Eine weitere Unterteilung der Konkurrenzfähigkeit in Teilaspekte zeigt, dass Qualität, Leistung und Technik sowie die Betriebs- und Entsorgungskosten der biobasierten Produkte größtenteils gleichwertig, die ökologische und soziale Nachhaltigkeit deutlich besser im Vergleich zu nicht-biobasierten Alternativen gesehen werden. Über alle Produktgruppen hinweg wird jedoch der Einstandspreis als deutlich schlechter empfunden, sodass hierin die wesentliche Ursache für die teils als mangelhaft empfundene Konkurrenzfähigkeit zu sehen ist. Als mangelnde Anreize werden insbesondere eine reine Einstandspreisfokussierung bei Beschaffungsentscheidungen, nicht vorhandene monetäre Zuschüsse, nicht gegebene rechtliche Pflichten und mangelnde verwaltungsinterne Anreizsysteme für die Beschaffung biobasierter Produkte genannt. Die starke Fokussierung auf den Einstandspreis der öffentlichen Verwaltungen verschärft dabei das Problem der höheren Einstandspreise, da in diesen Fällen die positiven Eigenschaften biobasierter Produkte weitgehend unberücksichtigt bleiben.
Zukunftserwartungen
Für die Zukunft wird jedoch tendenziell erwartet, dass die Zahl der gezielten Ausschreibungen für biobasierte Produkte steigt, und auch, dass die Bereitschaft von Anbieterunternehmen wachsen wird, sich auf eben diese zu bewerben. Weiterhin wird seitens der öffentlichen Auftraggeber erwartet, dass sich die Konkurrenzeigenschaften biobasierter Produkte in den kommenden Jahren verbessern werden. Dies gilt auch für den Einstandspreis.
Fazit
Das Marktpotenzial der öffentlichen Beschaffung biobasierter Produkte ist groß. Bisher wird dies in der Beschaffungspraxis insgesamt jedoch nur in Ansätzen realisiert. Neben der zentralen Rolle der höheren Einstandspreise und deren starken Gewichtung bei öffentlichen Beschaffungsentscheidungen sind die übrigen Hinderungsgründe jedoch vielfältig. Zweifelsfrei sind alle beteiligten Seiten gefordert, Anstrengungen zum Abbau dieser Hürden zu unternehmen. Welche Ansätze hier am vielversprechendsten sind, ist unter anderem ein Fokus der diesjährigen, sich noch in der Auswertung befindlichen Studien.

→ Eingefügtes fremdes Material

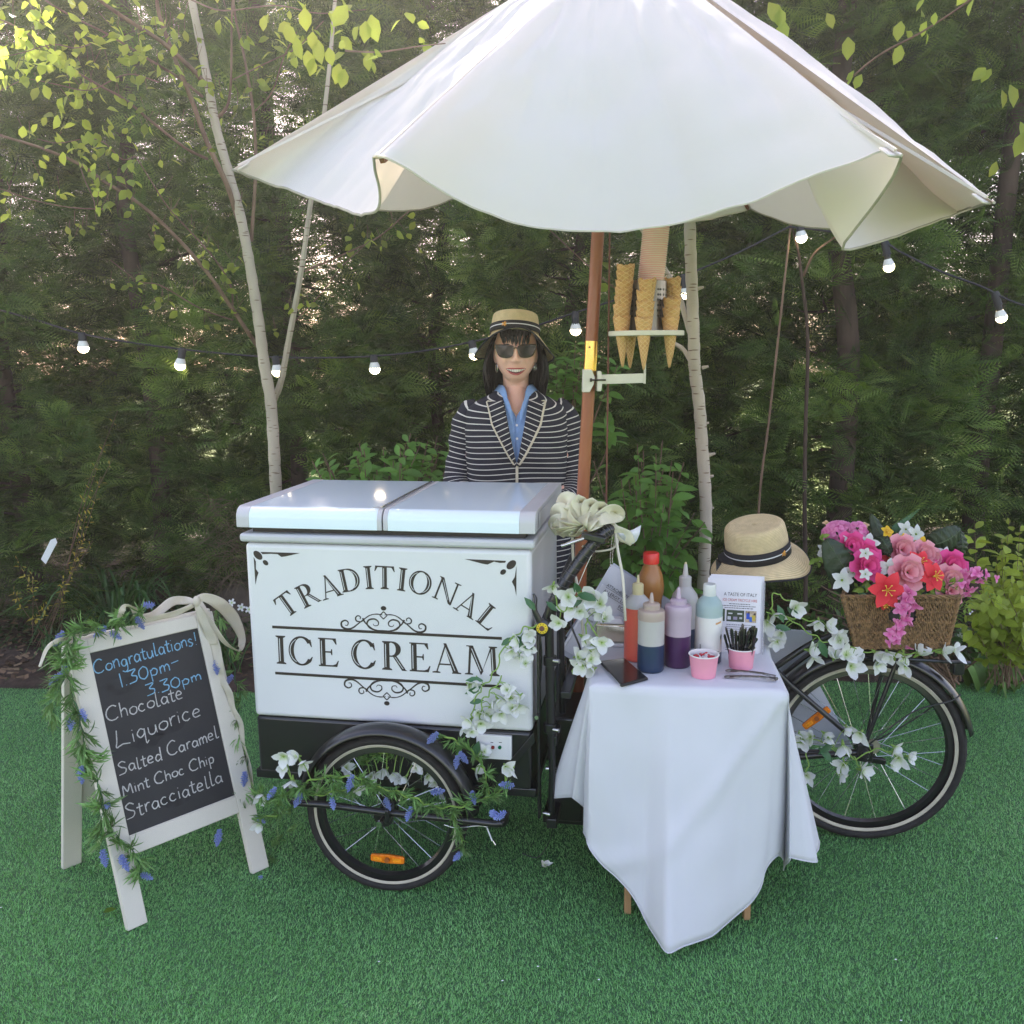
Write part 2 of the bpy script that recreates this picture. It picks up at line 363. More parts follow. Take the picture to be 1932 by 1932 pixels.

Die im Rahmen des Projektes im VuBN als „Expertengruppe Biobasierte Produkte“ geschaffene Austauschplattform für öffentliche Auftraggeber und Anbieterunternehmen biobasierter Produkte kann hier sicherlich einen Beitrag leisten. Insbesondere haben die Anbieterunternehmen biobasierter Produkte die Möglichkeit, den öffentlichen Auftraggebern umfassend ihr Produkt- und Leistungsportfolio zu erläutern.